El país vecino de Afganistán se desliza hacia el caos y lo peor es que poco o nada se puede hacer para impedirlo
26 abr 2009 . Actualizado a las 02:00 h.¿Podría Pakistán seguir el mismo camino que el vecino Afganistán? Esta semana llegó a parecer que así era, cuando saltó la noticia de que tropas talibanes habían avanzado a menos de cien kilómetros de la capital del país, Islamabad, exigiendo que se extendiese la ley islámica. Era una alarma exagerada: al final se trataba de menos de un centenar de guerrilleros, que ayer aceptaron retirarse. Pero, al margen de este episodio concreto, es cierto que Pakistán parece deslizarse hacia el caos.
Y lo peor es que poco o nada es lo que se puede hacer para impedirlo. El extremismo islamista de los talibanes paquistaníes (similar al de sus correligionarios afganos) es una parte importante del problema, pero ni siquiera es lo crucial. Se trata de algo más profundo y que afecta a la esencia misma del país.

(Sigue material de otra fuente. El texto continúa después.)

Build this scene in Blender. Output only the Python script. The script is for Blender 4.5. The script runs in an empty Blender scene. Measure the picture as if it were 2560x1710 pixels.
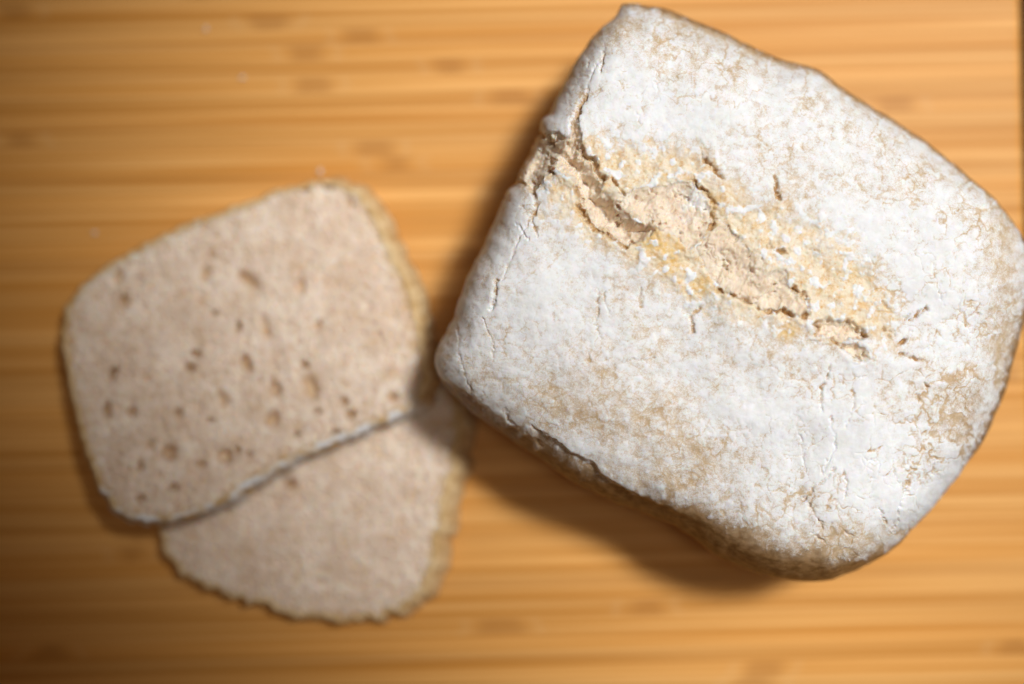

Ese problema se resume en el propio nombre de Pakistán: En realidad se trata de un acrónimo cuyas letras son las iniciales de las regiones que forman el país. Y las dos aes significan Afganistán y Afgania. En efecto, la población mayoritariamente pastún del oeste paquistaní es indistinguible de los pastunes de Afganistán.
La frontera que los separa tiene apenas cien años (la trazaron los británicos) y para ellos es una línea puramente imaginaria, como también es imaginaria la pertenencia de estas regiones a Pakistán.
Islamabad las denomina oficialmente «áreas tribales» y siempre las ha gobernado indirectamente mediante gobernadores y pactos locales. La autorización que dio recientemente el Gobierno a la región tribal de Swat para que aplique la ley islámica en vez de la Constitución paquistaní ha causado un lógico revuelo en Occidente; pero lo cierto es que en Swat (que tan solo pertenece a Pakistán desde 1967) nunca se ha aplicado la Constitución.
Unidad nacional, en peligro
Si ya antes de la desestabilización de Afganistán el Gobierno paquistaní era incapaz de imponer su autoridad en estas áreas tribales, menos puede ahora, y el acuerdo de Swat, como otros similares, es un intento desesperado (y seguramente equivocado) de preservar la unidad nacional. Por tanto, no es que el presidente Asif Alí Zardari, cuya mujer fue asesinada por los talibanes paquistaníes, no quiera hacer lo que le piden la OTAN y Washington; es que teme que si lo hiciese perdería de golpe la mitad del territorio nacional. Y seguramente tenga razón.
Es dudoso incluso que el Ejército paquistaní obedeciese la orden de «invadir» las áreas tribales. Como en Turquía, los militares paquistaníes son un Estado dentro del Estado. Para ellos, el enemigo principal sigue siendo la India, en cuya frontera tienen desplegados el 80% de sus efectivos.
El presidente Bush se gastó casi doce mil millones de dólares tratando de convencerles y Obama planea gastar otros mil quinientos millones cada año a partir de ahora, pero es dinero tirado. Los paquistaníes piensan que la de Afganistán es una guerra que ellos no han empezado.
Es cierto que no la han empezado, pero no tanto que no vayan a ser ellos quienes, al final, la pierdan.